Note: There’s a great short story link at the bottom of this post; don’t miss it because of my ramblings above the fold. ~Joe C.
So, I finally watched Food, Inc. last night, the Academy Award best documentary nominee I’ve been hearing so much buzz about the past few months. I’d been putting it off because not long ago I’d read Michael Pollan’s The Omnivore’s Dilemma, and thought I knew most of what would be on display, mainly that government subsidies make corn cheap, so we grow a lot of cheap corn, and since there’s so much cheap corn a huge percent of the food in your supermarket is a derivative of corn including corn-fed cow, pig, and fish (yep, they’re teaching fish to eat corn now, too.) And, let’s face it, being clued in on the crap I’ve been sticking in my mouth is not the delightful subject I usually want to take in on a feel-good Friday night.
But, for some reason I decided to end the procrastination, maybe because Food, Inc. was available for the “instant play” cue on NetFlix.
Let me tell you, there is a reason you can go to Disney World and book yourself into an Animal Kingdom themed resort, or a Sports or Music themed resort, or the Wilderness Lodge themed resort, but they don’t offer a Beef Slaughterhouse themed resort. My wife updated her Facebook status during the movie: “Watching Food, Inc. and seriously doubting that I’ll ever eat meat again!” I won’t go that far, because I do love an artery-clogging diabetes-inducing Big Mac on occasion, but I will be eating more beans, tofu, and broccoli this week.
Anyway, the essense of the film is not anti-meat, but our vanished lack of respect for meat.
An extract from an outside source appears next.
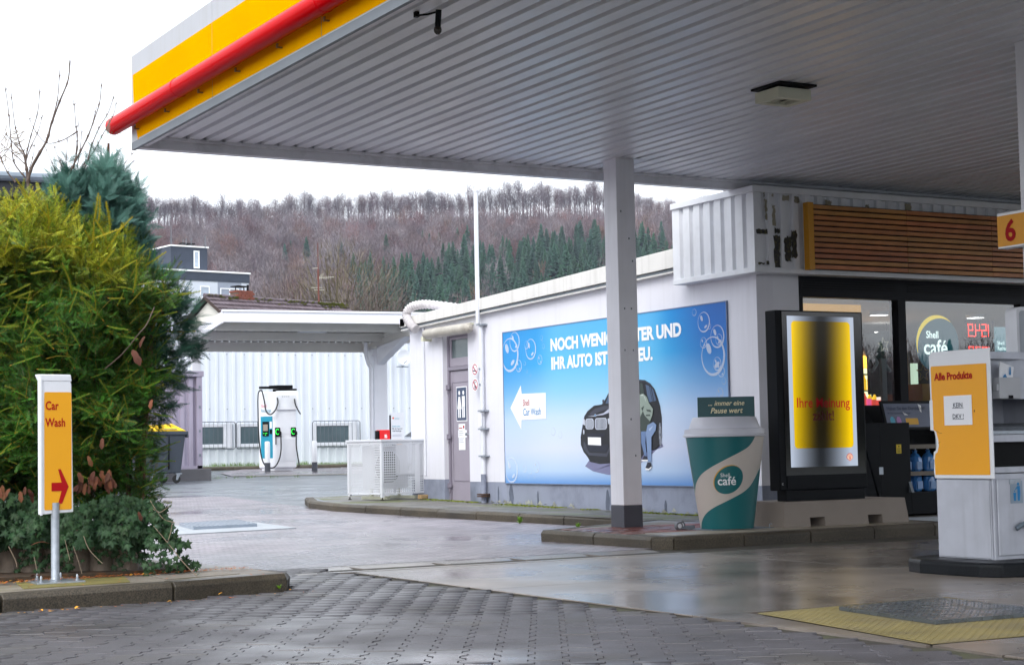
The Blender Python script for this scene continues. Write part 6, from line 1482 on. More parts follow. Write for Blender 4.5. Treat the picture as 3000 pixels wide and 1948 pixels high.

The gist of the film is that corporate greed — and more truthfully, the American people’s misplaced thrift that leads them to buy cheaper bad food instead of more expensive good food, organically-grown food that isn’t a subsidized corn-derivative — has caused Henry Ford’s assembly line principles to be applied to the production of the animals that provide meat. Besides causing all sorts of problems, from E. coli outbreaks to a generation where 1 in 3 will develop early onset diabetes, it’s caused us to lose respect for meat. In order to grow meat in the terrible way we do, we must either lose respect for it, let our conscience drive us insane, change, or ignore reality. Ignoring reality and disrespecting meat is a lot easier than the other two options.
No Respect for Meat
So, today while contemplating our lack of respect for meat, I surfed on over to the blog of Indigobusiness, God is Not an Asshole, and his post about Terry Bisson’s short story, They’re Made Out of Meat, slapped me in the face, because among other things, this short sci-fi story is concerned with a large lack of respect for meat:
“No brain?”
“Oh, there’s a brain all right. It’s just that the brain is made out of meat! That’s what I’ve been trying to tell you.”
“So … what does the thinking?”
“You’re not understanding, are you? You’re refusing to deal with what I’m telling you. The brain does the thinking. The meat.”
“Thinking meat! You’re asking me to believe in thinking meat!”
This short story, published in OMNI in 1990, was later published in Bisson’s 1993 anthology Bears Discover Fire and Other Stories. It’s short, even for a short story, and best of all, Bisson has posted it in full on his website: They’re Made Out of Meat. It’s a good light-hearted weekend afternoon read, especially after something heavy like watching Food, Inc.